__The request__. Reproduce each line from the records that holds "Write".

++++ Data in this exercise ++++

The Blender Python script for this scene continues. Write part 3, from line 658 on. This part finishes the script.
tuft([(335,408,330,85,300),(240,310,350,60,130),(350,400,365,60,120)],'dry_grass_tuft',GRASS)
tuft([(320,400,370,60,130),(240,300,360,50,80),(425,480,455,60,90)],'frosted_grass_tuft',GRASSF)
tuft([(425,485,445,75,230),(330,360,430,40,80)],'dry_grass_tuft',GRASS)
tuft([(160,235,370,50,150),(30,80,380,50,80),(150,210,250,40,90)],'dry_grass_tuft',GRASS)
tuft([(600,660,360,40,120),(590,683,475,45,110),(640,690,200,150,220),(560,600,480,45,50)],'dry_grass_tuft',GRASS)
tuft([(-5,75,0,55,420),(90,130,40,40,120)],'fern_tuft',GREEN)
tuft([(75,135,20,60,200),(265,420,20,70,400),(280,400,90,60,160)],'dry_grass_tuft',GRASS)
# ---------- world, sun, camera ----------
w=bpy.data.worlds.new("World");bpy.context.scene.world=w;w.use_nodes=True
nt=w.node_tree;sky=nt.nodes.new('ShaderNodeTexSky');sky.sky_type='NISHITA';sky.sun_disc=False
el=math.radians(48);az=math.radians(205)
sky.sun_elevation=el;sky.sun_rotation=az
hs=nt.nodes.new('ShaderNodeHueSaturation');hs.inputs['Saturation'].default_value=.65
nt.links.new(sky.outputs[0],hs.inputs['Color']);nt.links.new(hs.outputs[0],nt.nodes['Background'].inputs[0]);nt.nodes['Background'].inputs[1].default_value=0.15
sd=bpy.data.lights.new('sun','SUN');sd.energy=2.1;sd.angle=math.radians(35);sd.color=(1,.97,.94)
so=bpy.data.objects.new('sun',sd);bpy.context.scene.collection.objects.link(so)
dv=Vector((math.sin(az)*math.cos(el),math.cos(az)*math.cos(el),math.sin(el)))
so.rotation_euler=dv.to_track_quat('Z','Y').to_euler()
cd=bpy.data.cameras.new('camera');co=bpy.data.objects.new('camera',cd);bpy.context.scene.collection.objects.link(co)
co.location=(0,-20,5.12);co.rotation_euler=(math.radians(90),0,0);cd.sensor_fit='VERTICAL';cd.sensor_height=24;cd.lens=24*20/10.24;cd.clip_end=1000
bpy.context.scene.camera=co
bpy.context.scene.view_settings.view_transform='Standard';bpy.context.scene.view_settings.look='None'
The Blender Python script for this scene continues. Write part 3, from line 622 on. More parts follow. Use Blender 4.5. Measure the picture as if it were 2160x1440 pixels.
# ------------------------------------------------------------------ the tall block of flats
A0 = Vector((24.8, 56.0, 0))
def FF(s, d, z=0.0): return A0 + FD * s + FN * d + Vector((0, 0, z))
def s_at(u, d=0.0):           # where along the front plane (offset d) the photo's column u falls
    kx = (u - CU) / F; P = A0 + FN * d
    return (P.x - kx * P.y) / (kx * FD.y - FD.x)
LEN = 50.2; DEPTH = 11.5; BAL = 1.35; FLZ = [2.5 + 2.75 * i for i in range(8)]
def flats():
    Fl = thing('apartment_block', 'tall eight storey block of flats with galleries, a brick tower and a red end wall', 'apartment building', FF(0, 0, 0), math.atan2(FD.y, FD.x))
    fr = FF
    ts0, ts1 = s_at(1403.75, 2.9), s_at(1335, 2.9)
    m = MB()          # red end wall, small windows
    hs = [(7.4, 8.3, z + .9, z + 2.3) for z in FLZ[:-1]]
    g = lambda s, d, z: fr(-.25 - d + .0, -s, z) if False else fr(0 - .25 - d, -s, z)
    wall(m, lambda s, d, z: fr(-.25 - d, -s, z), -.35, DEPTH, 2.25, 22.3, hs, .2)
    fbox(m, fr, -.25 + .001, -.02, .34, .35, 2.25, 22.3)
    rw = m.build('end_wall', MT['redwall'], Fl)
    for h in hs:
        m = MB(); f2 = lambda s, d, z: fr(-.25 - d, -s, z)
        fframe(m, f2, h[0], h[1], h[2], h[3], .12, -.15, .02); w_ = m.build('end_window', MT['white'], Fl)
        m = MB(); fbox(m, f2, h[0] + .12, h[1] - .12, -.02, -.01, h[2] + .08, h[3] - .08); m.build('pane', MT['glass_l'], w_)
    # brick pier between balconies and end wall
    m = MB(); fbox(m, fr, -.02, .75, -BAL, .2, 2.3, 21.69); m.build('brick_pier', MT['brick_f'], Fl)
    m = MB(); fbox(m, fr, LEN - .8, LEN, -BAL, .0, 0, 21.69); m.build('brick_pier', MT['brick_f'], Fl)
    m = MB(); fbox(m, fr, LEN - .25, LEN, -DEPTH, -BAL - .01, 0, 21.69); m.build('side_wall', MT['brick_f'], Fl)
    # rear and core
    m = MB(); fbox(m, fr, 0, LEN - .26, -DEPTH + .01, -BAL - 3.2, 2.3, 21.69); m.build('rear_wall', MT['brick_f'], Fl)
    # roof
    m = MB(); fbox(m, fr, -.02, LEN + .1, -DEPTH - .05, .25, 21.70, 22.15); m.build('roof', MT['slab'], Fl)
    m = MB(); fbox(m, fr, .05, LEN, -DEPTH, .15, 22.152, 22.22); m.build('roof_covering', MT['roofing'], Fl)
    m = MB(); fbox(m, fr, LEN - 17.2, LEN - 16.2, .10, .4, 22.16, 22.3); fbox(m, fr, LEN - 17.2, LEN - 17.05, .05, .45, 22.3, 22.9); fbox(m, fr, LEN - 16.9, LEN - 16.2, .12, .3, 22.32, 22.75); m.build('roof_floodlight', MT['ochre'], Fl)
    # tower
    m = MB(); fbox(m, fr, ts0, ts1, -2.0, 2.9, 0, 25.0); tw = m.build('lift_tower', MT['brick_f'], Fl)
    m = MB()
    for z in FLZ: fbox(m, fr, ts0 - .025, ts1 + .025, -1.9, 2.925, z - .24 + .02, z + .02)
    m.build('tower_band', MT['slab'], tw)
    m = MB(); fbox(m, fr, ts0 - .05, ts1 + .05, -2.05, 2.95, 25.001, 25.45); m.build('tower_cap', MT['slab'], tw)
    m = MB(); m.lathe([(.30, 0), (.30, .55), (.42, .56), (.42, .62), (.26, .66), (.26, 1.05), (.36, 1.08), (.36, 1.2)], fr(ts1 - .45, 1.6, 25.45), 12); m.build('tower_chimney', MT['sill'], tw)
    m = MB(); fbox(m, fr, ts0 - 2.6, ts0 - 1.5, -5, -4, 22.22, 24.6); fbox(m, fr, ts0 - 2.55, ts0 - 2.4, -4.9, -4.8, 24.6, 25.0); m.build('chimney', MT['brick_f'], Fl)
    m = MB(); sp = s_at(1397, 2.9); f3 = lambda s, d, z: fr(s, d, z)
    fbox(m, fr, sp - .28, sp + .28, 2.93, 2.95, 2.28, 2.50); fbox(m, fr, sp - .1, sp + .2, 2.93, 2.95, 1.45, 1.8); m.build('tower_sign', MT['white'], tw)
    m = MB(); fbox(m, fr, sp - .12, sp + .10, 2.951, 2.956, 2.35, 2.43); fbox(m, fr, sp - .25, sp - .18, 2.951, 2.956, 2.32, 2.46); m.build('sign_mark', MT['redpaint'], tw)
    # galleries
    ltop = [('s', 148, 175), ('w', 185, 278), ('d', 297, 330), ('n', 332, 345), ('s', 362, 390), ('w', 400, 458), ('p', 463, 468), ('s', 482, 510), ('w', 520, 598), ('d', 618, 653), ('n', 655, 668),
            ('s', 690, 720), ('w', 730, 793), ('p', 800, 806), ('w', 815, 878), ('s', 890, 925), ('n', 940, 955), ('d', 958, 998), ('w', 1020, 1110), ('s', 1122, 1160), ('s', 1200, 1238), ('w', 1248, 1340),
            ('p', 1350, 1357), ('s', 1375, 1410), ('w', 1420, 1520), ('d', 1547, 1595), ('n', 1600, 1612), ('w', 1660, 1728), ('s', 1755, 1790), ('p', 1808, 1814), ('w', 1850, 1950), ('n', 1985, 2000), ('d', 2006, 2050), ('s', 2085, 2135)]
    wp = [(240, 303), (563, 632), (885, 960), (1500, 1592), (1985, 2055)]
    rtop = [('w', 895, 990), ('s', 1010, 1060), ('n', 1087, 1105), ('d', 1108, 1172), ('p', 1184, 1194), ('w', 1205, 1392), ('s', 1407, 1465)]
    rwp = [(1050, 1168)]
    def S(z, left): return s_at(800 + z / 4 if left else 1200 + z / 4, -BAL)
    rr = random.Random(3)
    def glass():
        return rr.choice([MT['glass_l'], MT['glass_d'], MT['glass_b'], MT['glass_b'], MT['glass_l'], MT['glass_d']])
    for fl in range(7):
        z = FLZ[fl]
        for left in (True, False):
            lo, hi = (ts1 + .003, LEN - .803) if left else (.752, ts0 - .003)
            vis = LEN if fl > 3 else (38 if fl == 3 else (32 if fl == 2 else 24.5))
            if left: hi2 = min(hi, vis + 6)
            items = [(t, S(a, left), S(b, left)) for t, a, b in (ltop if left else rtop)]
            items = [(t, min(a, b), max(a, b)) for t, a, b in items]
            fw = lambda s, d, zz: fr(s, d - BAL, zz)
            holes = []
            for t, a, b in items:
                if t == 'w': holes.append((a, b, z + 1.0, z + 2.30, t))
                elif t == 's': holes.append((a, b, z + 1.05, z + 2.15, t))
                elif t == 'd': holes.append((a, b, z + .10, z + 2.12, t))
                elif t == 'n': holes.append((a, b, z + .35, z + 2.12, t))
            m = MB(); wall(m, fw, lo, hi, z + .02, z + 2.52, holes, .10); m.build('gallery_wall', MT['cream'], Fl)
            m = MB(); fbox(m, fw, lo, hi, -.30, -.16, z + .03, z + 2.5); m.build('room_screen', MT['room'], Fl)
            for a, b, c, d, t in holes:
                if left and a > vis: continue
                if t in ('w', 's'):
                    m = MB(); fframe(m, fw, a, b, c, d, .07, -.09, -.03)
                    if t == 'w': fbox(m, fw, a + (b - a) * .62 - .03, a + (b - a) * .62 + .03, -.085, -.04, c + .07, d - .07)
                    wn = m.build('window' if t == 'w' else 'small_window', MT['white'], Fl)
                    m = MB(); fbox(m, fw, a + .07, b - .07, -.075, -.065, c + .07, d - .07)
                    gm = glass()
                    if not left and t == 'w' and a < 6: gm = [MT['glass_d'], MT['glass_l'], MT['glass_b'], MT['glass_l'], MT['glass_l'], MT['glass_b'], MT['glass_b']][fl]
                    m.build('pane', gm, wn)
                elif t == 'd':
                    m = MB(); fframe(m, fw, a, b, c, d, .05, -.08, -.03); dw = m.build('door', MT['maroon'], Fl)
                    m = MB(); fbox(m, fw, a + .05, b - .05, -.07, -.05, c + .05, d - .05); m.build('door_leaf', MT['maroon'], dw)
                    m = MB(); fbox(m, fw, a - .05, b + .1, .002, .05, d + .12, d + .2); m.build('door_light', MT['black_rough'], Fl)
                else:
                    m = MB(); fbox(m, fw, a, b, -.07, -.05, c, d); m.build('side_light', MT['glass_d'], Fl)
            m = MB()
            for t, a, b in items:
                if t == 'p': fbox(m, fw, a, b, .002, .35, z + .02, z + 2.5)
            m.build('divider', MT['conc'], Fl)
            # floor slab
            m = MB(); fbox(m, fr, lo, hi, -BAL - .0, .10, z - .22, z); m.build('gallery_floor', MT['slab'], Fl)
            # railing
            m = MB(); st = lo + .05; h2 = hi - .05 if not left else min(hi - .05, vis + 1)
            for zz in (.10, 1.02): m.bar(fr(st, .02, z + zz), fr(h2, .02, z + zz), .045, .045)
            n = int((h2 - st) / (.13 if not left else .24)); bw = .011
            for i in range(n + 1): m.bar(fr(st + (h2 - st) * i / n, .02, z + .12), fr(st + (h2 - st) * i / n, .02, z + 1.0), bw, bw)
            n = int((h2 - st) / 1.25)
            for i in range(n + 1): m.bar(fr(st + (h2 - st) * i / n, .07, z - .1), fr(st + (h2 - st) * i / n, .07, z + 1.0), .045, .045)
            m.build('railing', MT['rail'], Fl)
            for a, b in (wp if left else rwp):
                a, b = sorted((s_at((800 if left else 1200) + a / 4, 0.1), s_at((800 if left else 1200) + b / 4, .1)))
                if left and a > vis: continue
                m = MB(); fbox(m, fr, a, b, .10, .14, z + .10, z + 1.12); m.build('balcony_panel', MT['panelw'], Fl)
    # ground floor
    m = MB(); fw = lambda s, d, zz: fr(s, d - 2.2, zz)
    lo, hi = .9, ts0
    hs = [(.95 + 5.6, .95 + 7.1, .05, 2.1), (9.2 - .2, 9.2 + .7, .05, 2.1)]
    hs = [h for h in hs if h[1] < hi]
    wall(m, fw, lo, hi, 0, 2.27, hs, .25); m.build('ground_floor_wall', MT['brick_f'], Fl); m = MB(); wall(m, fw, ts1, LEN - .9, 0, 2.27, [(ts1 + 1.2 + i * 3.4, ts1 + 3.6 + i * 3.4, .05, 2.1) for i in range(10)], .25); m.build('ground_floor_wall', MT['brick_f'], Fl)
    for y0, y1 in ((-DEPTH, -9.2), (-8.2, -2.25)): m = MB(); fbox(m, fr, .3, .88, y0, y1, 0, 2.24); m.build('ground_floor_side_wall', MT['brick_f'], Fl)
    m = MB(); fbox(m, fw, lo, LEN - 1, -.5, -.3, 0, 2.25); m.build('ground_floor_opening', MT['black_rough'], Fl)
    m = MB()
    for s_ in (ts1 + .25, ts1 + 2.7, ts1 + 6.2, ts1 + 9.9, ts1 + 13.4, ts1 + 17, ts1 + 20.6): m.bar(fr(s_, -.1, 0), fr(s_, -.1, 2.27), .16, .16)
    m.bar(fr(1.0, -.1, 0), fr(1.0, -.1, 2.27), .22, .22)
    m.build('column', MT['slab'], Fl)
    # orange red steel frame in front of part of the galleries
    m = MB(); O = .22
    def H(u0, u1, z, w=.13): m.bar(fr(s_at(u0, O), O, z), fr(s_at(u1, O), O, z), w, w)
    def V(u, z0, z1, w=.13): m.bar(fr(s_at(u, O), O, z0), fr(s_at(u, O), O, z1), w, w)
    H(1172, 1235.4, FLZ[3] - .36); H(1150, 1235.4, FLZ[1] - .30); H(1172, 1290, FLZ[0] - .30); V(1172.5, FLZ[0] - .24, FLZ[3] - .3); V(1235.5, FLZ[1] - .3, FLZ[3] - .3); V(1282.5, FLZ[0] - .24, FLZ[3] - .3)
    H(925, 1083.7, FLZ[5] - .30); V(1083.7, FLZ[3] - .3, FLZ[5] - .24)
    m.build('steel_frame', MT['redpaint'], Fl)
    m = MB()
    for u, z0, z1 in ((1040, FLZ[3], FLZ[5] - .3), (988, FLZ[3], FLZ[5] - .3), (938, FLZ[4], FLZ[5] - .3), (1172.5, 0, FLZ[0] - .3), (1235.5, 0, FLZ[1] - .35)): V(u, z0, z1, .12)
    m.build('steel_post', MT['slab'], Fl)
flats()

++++

__Task result__.
The Blender Python script for this scene continues. Write part 3, from line 658 on. This part finishes the script.
The Blender Python script for this scene continues. Write part 3, from line 622 on. More parts follow. Use Blender 4.5. Measure the picture as if it were 2160x1440 pixels.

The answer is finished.